> [Set exercise]: Search the material for the word "this" and copy each line that holds it.

> [Record excerpts]:
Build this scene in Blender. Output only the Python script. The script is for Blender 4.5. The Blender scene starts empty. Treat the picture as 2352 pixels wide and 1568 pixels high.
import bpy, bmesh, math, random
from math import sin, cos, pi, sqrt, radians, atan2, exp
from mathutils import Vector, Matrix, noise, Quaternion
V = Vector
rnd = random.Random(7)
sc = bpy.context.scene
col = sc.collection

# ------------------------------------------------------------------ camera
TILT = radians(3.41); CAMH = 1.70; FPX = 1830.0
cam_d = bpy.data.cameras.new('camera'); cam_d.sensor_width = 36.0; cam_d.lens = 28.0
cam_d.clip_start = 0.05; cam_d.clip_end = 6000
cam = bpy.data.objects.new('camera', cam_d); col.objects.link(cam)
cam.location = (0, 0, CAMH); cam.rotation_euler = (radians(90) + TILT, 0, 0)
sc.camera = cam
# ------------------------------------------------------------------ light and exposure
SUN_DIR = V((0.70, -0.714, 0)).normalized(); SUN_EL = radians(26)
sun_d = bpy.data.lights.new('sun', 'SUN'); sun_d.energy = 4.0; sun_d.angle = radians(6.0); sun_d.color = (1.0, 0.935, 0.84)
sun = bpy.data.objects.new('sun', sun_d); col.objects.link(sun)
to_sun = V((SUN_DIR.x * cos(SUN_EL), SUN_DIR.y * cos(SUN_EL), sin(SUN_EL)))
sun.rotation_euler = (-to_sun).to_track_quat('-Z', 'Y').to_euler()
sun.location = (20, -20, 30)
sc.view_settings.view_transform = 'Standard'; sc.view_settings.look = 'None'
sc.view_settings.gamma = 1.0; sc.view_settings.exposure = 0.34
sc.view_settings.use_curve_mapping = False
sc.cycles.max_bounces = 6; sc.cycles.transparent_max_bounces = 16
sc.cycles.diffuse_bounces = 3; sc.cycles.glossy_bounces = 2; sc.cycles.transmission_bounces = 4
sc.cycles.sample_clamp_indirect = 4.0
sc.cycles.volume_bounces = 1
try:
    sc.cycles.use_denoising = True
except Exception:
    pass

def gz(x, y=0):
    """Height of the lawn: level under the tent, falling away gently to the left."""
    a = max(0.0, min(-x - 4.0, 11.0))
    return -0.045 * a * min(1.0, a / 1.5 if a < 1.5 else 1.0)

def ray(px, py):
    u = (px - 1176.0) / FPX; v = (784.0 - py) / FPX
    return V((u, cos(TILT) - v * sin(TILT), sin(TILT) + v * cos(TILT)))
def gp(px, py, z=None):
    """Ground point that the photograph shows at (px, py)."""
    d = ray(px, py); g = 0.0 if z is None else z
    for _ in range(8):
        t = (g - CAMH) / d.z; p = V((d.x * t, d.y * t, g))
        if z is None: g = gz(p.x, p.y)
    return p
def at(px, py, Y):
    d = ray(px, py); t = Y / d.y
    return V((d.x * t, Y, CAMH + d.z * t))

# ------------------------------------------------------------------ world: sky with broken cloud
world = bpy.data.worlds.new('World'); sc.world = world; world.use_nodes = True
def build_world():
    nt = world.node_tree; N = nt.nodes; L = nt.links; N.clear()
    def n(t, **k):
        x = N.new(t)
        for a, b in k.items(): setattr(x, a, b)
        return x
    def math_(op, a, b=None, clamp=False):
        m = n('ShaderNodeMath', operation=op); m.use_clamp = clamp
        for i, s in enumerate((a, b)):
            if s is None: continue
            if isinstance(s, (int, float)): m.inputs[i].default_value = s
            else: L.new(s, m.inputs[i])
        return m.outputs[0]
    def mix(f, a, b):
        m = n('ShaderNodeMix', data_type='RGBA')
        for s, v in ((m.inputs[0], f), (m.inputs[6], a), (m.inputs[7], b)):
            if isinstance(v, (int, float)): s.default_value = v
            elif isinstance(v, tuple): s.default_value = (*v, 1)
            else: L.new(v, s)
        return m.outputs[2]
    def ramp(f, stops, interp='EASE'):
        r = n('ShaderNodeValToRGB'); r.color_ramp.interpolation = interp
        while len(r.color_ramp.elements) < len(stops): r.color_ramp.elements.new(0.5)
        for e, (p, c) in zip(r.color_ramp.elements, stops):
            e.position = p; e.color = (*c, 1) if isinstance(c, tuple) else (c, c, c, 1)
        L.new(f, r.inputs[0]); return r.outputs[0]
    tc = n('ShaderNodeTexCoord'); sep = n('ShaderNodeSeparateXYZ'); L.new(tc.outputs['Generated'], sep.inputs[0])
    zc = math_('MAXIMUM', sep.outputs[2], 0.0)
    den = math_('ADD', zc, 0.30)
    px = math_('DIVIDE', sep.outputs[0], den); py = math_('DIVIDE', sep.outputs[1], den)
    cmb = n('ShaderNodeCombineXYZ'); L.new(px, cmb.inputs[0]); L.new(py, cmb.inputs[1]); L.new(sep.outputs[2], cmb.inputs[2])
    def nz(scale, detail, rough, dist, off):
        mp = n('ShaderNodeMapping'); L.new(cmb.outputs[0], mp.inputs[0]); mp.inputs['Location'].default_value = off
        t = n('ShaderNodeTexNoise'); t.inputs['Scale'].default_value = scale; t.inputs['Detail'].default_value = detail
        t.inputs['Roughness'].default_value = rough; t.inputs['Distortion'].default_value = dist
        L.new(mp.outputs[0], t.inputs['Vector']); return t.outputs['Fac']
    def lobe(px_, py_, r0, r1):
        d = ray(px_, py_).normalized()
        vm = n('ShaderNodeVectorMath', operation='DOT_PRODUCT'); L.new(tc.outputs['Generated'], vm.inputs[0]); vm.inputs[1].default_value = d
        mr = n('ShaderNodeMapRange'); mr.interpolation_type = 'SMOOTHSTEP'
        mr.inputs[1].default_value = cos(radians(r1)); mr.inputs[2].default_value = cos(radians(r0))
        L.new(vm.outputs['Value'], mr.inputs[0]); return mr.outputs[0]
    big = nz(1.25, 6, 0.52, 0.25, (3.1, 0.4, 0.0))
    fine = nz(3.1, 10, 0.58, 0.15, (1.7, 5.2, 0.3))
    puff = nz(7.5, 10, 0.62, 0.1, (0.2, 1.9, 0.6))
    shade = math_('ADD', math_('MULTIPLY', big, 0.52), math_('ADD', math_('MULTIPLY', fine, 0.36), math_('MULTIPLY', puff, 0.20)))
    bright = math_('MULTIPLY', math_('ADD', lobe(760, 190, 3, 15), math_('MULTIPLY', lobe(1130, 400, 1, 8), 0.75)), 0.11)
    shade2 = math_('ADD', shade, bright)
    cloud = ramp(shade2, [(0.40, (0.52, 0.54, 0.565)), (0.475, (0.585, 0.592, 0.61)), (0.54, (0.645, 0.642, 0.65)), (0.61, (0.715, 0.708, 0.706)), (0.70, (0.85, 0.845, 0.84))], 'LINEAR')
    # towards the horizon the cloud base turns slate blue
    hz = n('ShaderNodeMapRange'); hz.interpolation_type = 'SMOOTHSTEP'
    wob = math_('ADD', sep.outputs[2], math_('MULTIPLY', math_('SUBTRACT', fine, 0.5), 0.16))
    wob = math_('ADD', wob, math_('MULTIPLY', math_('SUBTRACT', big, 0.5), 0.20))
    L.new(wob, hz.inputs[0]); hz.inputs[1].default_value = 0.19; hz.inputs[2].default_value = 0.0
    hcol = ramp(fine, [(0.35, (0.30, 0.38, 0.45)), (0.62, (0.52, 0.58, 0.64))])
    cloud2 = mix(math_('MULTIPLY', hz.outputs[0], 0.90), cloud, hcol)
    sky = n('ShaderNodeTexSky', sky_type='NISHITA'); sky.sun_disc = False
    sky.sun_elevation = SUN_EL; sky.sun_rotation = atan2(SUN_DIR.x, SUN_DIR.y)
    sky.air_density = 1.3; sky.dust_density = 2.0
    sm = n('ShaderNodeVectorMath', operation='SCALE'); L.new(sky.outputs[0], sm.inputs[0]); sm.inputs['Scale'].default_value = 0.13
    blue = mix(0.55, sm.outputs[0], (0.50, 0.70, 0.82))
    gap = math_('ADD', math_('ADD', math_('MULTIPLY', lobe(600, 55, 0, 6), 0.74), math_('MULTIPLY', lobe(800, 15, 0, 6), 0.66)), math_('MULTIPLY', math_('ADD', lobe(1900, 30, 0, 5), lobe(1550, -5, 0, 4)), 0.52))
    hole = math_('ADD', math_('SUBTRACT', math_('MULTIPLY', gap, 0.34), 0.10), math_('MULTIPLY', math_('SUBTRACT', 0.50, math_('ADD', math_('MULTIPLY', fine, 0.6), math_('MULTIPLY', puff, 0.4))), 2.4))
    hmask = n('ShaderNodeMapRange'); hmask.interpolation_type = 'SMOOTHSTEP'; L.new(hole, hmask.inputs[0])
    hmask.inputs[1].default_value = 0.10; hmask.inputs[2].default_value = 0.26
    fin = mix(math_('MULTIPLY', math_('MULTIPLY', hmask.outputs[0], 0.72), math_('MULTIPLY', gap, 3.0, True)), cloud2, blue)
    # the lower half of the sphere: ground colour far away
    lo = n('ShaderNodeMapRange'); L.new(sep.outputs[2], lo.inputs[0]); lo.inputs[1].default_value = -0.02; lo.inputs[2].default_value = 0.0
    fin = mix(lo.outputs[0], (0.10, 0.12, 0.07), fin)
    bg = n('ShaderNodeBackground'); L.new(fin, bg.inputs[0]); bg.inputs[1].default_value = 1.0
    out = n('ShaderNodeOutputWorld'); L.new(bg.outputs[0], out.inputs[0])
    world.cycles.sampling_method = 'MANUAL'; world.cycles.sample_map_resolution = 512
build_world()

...

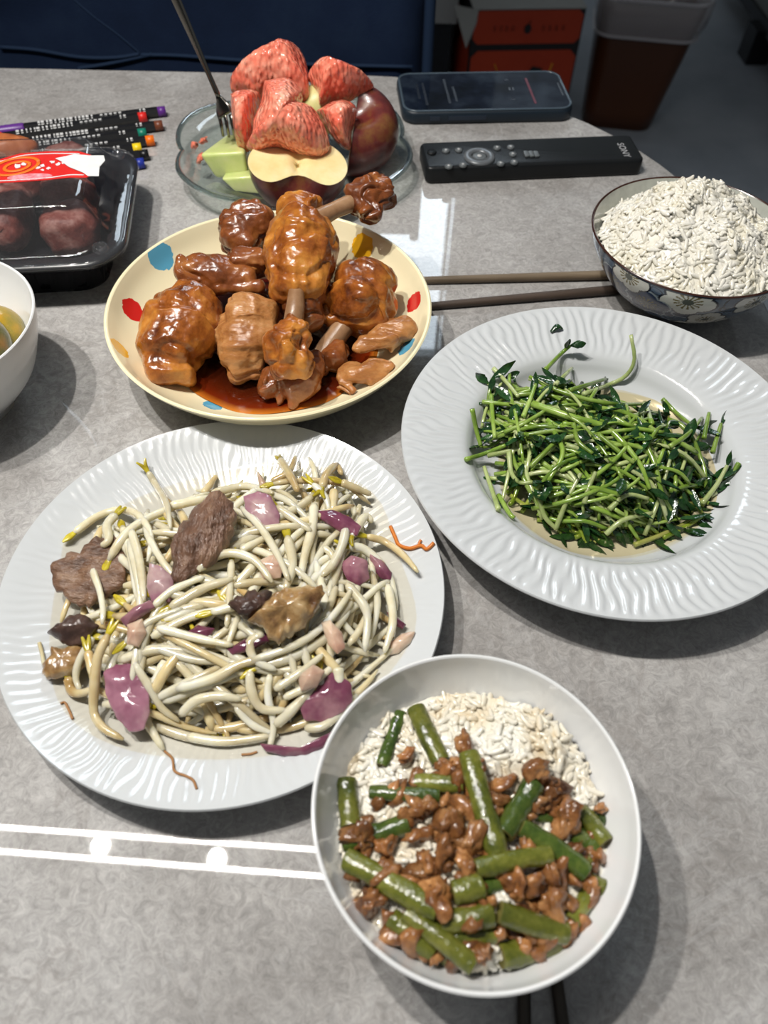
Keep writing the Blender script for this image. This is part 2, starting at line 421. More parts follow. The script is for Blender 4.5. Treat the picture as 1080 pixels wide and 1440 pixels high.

> [Solution]:
Build this scene in Blender. Output only the Python script. The script is for Blender 4.5. The Blender scene starts empty. Treat the picture as 2352 pixels wide and 1568 pixels high.
Keep writing the Blender script for this image. This is part 2, starting at line 421. More parts follow. The script is for Blender 4.5. Treat the picture as 1080 pixels wide and 1440 pixels high.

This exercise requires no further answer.